Realizing at the last minute that it was his father’s birthday, a teenage boy rushed to the corner store to grab a card.
He quickly found a son-to-father card but neglected to read it carefully.
Later when his father opened his gifts, he was surprised to read aloud, “Happy birthday to a wonderful Dad. Now that I’m a father too . . .”
At the supermarket, a woman shopped with her four boys and a baby. Her patience was wearing thin as the boys called out, “Mommy! Mommy!” while she tried to shop.
Finally, she blurted out, “I don’t want to hear the word mommy for at least ten minutes!”
The boys fell silent for a few seconds. Then one tugged on his mother’s dress and said softly, “Excuse me, miss.”

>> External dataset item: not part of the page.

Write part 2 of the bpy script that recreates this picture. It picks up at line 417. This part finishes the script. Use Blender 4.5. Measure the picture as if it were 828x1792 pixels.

What do you call a parade of rabbits hopping backwards?
A receding hare-line.
A grandfather and grandson were taking a nature hike together. The grandfather remarked how nature can teach us many lessons. The grandson asked which lesson was the most important one he had learned.
The grandfather replied, “Well, if you find a baby squirrel in the woods, don’t carry it in your shirt unless you’re wearing a very tight belt.”
A guy is doing some handyman work at a house. Across the room is a large gray parrot on a perch. The family dog comes into the room and jumps up on the couch. The parrot says, “Get off the couch!” and the dog jumps down immediately.
A small child comes into the room with toys and the parrot says, “Go to your room!” and the child picks up his toys leaves without hesitation.
The guy turns to the parrot and says, “I’ve never seen anything like that before.”
The parrot looks at the guy and says, “Get back to work!”